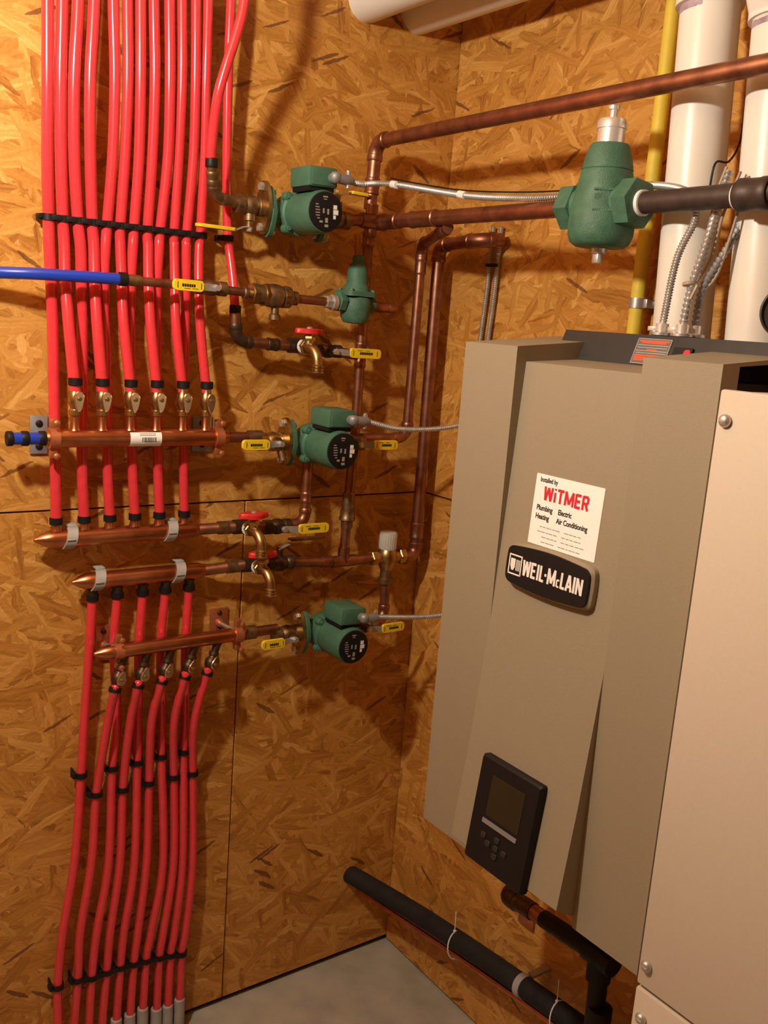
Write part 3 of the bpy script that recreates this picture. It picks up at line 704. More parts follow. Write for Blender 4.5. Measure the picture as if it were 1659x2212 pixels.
part(rv, 'body', MB().lathe([(.012, -.042), (.024, -.040), (.030, -.030), (.032, -.012), (.033, .004), (.030, .012)], rg, Z, 30).tube([rg-dd*.045, rg+dd*.042], .0165, 18).hexa(rg-dd*.047, rg-dd*.030, .0215).hexa(rg+dd*.030, rg+dd*.044, .0185), 'greenb')
mb = MB().prism(rrect(.072, .062, .012), rg+Z*.014, X, Y, Z, .010, .001)
part(rv, 'flange', mb, 'greenb')
for a in (-1, 1):
    for b in (-1, 1): part(rv, 'bolt', MB().hexa(rg+V((a*.027, b*.022, .022)), rg+V((a*.027, b*.022, .029)), .0055), 'greenb')
part(rv, 'bell', MB().lathe([(.029, .023), (.0275, .034), (.0225, .040), (.0215, .062), (.017, .078), (.0125, .082), (.0105, .07), (.0125, .089), (.0115, .096), (.006, .099)], rg, Z, 28), 'greenb')
part(rv, 'bell_rib', MB().box(rg+V((.021, 0, .045)), (.006, .006, .055), .002), 'greenb')
part(pw, 'pipe', MB().tube([rg+dd*.04, bF], .0088, 16), 'copper')
part(pw, 'elbow', MB().tube(cat_rom([bF-dd*.006, bF+V((.012, .004, 0)), bF+V((.016, .03, 0)), bF+V((.016, .088, 0))], 5), .0100, 14), 'copper')

# ================================================================== manifold with six valves
z2 = 1.373
mf = thing('copper_manifold', 'thick copper manifold with six small valves and white barcode label', 'manifold', (-.75, -.07, z2))
mx0, mx1 = P(118, 949, .07).x, P(478, 945, .07).x
part(mf, 'pipe', MB().lathe([(.011, -.022), (.0125, -.016), (.0165, -.002), (.0168, 0), (.0168, mx1-mx0), (.0155, mx1-mx0+.004), (.0128, mx1-mx0+.012), (.0122, mx1-mx0+.014)], (mx0, -.07, z2), X, 28), 'copperb')
part(mf, 'outlet_pipe', MB().tube([(mx1+.01, -.07, z2), (p2.x-.124, -.07, z2-.001)], r34, 16), 'copper')
part(mf, 'coupling', MB().lathe([(.0115, -.016), (.0138, -.015), (.0138, .015), (.0115, .016)], (mx1+.075, -.07, z2), X, 18), 'brassd')
part(mf, 'drain_nipple', MB().tube([(p2.x-.092, -.092, z2-.018), (p2.x-.087, -.100, z2-.045)], .008, 12), 'brassd')
sb = thing('capped_stub', 'short blue capped stub on the left manifold end', 'tube', (mx0-.06, -.07, z2))
part(sb, 'tube', MB().tube([(mx0-.018, -.07, z2), (mx0-.078, -.07, z2)], .0112, 16), 'blue')
for x_, h_ in ((-.022, .012), (-.052, .012), (-.078, .010)): part(sb, 'crimp_ring', ring((mx0+x_, -.07, z2), X, .0135, h_), 'black')
lx0, lx1 = P(288, 946, .1).x, P(356, 946, .1).x
mb = MB(); n_ = 12; vs = []; fs = []
for i in range(n_+1):
    a = math.radians(-62+105*i/n_)
    for x_ in (lx0, lx1): vs.append((x_, -.07-.0172*math.cos(a), z2+.0172*math.sin(a)))
for i in range(n_): fs.append((2*i, 2*i+1, 2*i+3, 2*i+2))
lb = part(mf, 'barcode_label', mb.raw(vs, fs), 'white', 'white barcode label')
mb = MB(); rr = random.Random(9); x_ = lx0+(lx1-lx0)*.28
while x_ < lx0+(lx1-lx0)*.74:
    l_ = rr.uniform(.0006, .0016); mb.box((x_, -.1024, z2+.0005), (l_, .0006, .009), 0); x_ += l_+rr.uniform(.0006, .0014)
for k in range(2): mb.box((lx0+(lx1-lx0)*.45, -.1012, z2+.0085+.003*k), ((lx1-lx0)*.5, .0006, .0009), 0)
part(lb, 'barcode_print', mb, 'inkb')
def split_clamp(label, x, z, px_br, r=.0175, big=True):
    t = thing('pipe_clamp', label, 'clamp', (x, -.07, z), 'copper split ring clamps')
    mb = MB().lathe([(r*.98, -.009), (r*1.12, -.0085), (r*1.12, .0085), (r*.98, .009)], (x, -.07, z), X, 24)
    for s in (-1, 1): mb.box((x, -.07, z+s*(r+.009)), (.014, .012, .018), .002)
    part(t, 'ring', mb, 'clampc')
    for s in (-1, 1): part(t, 'clamp_screw', MB().lathe([(.006, 0), (.006, .003), (.003, .005)], (x, -.091, z+s*(r+.012)), (0, -1, 0), 12), 'clampc')
    return t
xa_, xb_ = P(115, 948, .07).x, P(470, 946, .07).x
split_clamp('copper ring clamp at left end of the six-valve manifold', xa_, z2, 0)
split_clamp('copper ring clamp at right end of the six-valve manifold', xb_, z2, 0)
for (pa, pb, lab, xr) in (((65, 898), (103, 980), 'left galvanized wall bracket behind the six-valve manifold', xa_), ((418, 898), (455, 975), 'right galvanized wall bracket half hidden behind six-valve manifold', xb_)):
    a = P(*pa, .006); b = P(*pb, .006); c = (a+b)/2
    t = thing('wall_bracket', lab, 'bracket', c, 'galvanized wall brackets')
    part(t, 'plate', MB().box((c.x, -.004, c.z), (abs(b.x-a.x), .004, abs(a.z-b.z)), .001), 'galv')
    for s in (-1, 1): part(t, 'screw', MB().lathe([(.0065, 0), (.0065, .002), (.003, .004)], (c.x, -.006, c.z+s*abs(a.z-b.z)*.3), (0, -1, 0), 12), 'black')
    part(t, 'rod', MB().tube([(c.x, -.006, z2), (xr, -.066, z2)], .005, 10), 'galv')
def build_mvalve():
    t = thing('manifold_valve', 'x', 'valve', (0, 0, 0), 'small tube valves', local=True)
    part(t, 'stub', MB().lathe([(.0105, 0), (.0085, .004), (.0078, .03)], (0, 0, 0), Z, 16), 'copperb')
    b_ = part(t, 'body', MB().lathe([(.009, .026), (.0105, .027), (.0105, .036), (.0085, .038), (.0085, .042), (.0125, .048), (.0135, .056), (.012, .066), (.009, .072), (.009, .080)], (0, 0, 0), Z, 20), 'brass')
    part(t, 'stem', MB().tube([(0, -.010, .058), (0, -.020, .058)], .006, 12), 'brass')
    out = [(.0095*math.cos(a)*(1-.28*(math.sin(a) < 0)*abs(math.sin(a))), .058-.0+(.0135*math.sin(a) if math.sin(a) > 0 else .024*math.sin(a))) for a in [2*math.pi*i/24 for i in range(24)]]
    lv = part(t, 'lever', MB().prism(out, (.001, -.0185, 0), X, Z, (0, -1, 0), .004, .0015), 'nickel')
    part(lv, 'lever_screw', MB().lathe([(.004, 0), (.004, .002), (.002, .003)], (.001, -.0225, .058), (0, -1, 0), 12), 'brass')
    part(t, 'crimp_ring', MB().lathe([(.0108, .079), (.0122, .080), (.0122, .092), (.0108, .093)], (0, 0, 0), Z, 18), 'black')
    return t
mv = build_mvalve(); VX = []
for i, cx_ in enumerate((478, 652, 832, 998, 1163, 1313)):
    o = mv if i == 0 else copy_tree(mv)
    c = P(cx_/2.9625, 934-(i*.6), .07); c.z = z2+.0145; o.location = c; VX.append(c); o.scale = (1, 1, 1.02)
    o['label'] = '%s small brass valve from the left on top of the six-valve manifold' % ORD[i]

# ================================================================== lower manifold with five valves
z4 = .953
mx4, mx5 = P(236, 1412, .07).x, P(520, 1380, .07).x
mf4 = thing('copper_manifold', 'thinner copper manifold with five valves hanging below', 'manifold', (-.67, -.07, z4))
part(mf4, 'pipe', MB().lathe([(.0035, -.030), (.006, -.025), (.0115, -.013), (.0142, -.003), (.015, .004), (.015, mx5-mx4), (.013, mx5-mx4+.006), (.012, mx5-mx4+.01)], (mx4, -.07, z4), X, 26), 'copperb')
part(mf4, 'outlet_pipe', MB().tube([(mx5, -.07, z4), (p3.x-.124, -.07, z4)], r34, 16), 'copper')
part(mf4, 'coupling', MB().lathe([(.0125, -.014), (.015, -.013), (.015, .013), (.0125, .014)], (mx5+.02, -.07, z4), X, 18), 'brassd')
c1, c2 = P(255, 1408, .07).x, P(512, 1381, .07).x
split_clamp('copper ring clamp at left end of the five-valve manifold', c1, z4, 0, r=.0158)
split_clamp('copper ring clamp at right end of the five-valve manifold', c2, z4, 0, r=.0158)
for (pa, pb, lab, xr) in (((209, 1352), (236, 1425), 'left copper-plated wall bracket above the five-valve manifold', c1), ((456, 1316), (490, 1366), 'right copper-plated wall bracket above the five-valve manifold', c2)):
    a = P(*pa, .006); b = P(*pb, .006); c = (a+b)/2
    t = thing('wall_bracket', lab, 'bracket', c, 'copper-plated wall brackets')
    part(t, 'plate', MB().box((c.x, -.004, c.z), (abs(b.x-a.x)*1.05, .004, abs(a.z-b.z)), .001), 'clampc')
    for s in (-1, 1): part(t, 'screw', MB().lathe([(.0055, 0), (.0055, .002), (.003, .004)], (c.x, -.006, c.z+s*abs(a.z-b.z)*.33), (0, -1, 0), 12), 'bronze')
    part(t, 'rod', MB().tube([(c.x, -.006, c.z-.004), (xr-.012, -.074, z4+.012)], .0045, 10), 'zinc')
    part(t, 'rod_cup', MB().lathe([(.010, 0), (.009, .008), (.006, .012)], (c.x, -.005, c.z-.004), (0, -1, 0), 14), 'clampc')
LV = [(267, 1428), (318, 1421), (370, 1413), (421, 1406), (470, 1398)]; LVX = []
LE = [(247, 1496), (297, 1487), (348, 1478), (398, 1468), (446, 1460)]
for i, (px, py) in enumerate(LV):
    o = copy_tree(mv); c = P(px, py, .07); c.z = z4-.012; e = P(*LE[i], .082); d = e-c
    zx = d.normalized(); xx = Y.cross(zx).normalized(); yy = zx.cross(xx)
    o.rotation_euler = Matrix((xx, yy, zx)).transposed().to_euler(); o.scale = (1, 1, d.length/.093); o.location = c; LVX.append(e)
    for ch in o.children:
        if ch.name.startswith(('stub', 'body')):
            ch.data = ch.data.copy(); ch.data.materials[0] = M['bronze']
    o['label'] = '%s dark valve from the left hanging under the five-valve manifold' % ORD[i]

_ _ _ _

Task goal
Please repeat exactly the data above from its first line to the line that contains "5), .0100, 14), 'copper')", inclusive, and leave every picture out.

Completed task
Write part 3 of the bpy script that recreates this picture. It picks up at line 704. More parts follow. Write for Blender 4.5. Measure the picture as if it were 1659x2212 pixels.
part(rv, 'body', MB().lathe([(.012, -.042), (.024, -.040), (.030, -.030), (.032, -.012), (.033, .004), (.030, .012)], rg, Z, 30).tube([rg-dd*.045, rg+dd*.042], .0165, 18).hexa(rg-dd*.047, rg-dd*.030, .0215).hexa(rg+dd*.030, rg+dd*.044, .0185), 'greenb')
mb = MB().prism(rrect(.072, .062, .012), rg+Z*.014, X, Y, Z, .010, .001)
part(rv, 'flange', mb, 'greenb')
for a in (-1, 1):
    for b in (-1, 1): part(rv, 'bolt', MB().hexa(rg+V((a*.027, b*.022, .022)), rg+V((a*.027, b*.022, .029)), .0055), 'greenb')
part(rv, 'bell', MB().lathe([(.029, .023), (.0275, .034), (.0225, .040), (.0215, .062), (.017, .078), (.0125, .082), (.0105, .07), (.0125, .089), (.0115, .096), (.006, .099)], rg, Z, 28), 'greenb')
part(rv, 'bell_rib', MB().box(rg+V((.021, 0, .045)), (.006, .006, .055), .002), 'greenb')
part(pw, 'pipe', MB().tube([rg+dd*.04, bF], .0088, 16), 'copper')
part(pw, 'elbow', MB().tube(cat_rom([bF-dd*.006, bF+V((.012, .004, 0)), bF+V((.016, .03, 0)), bF+V((.016, .088, 0))], 5), .0100, 14), 'copper')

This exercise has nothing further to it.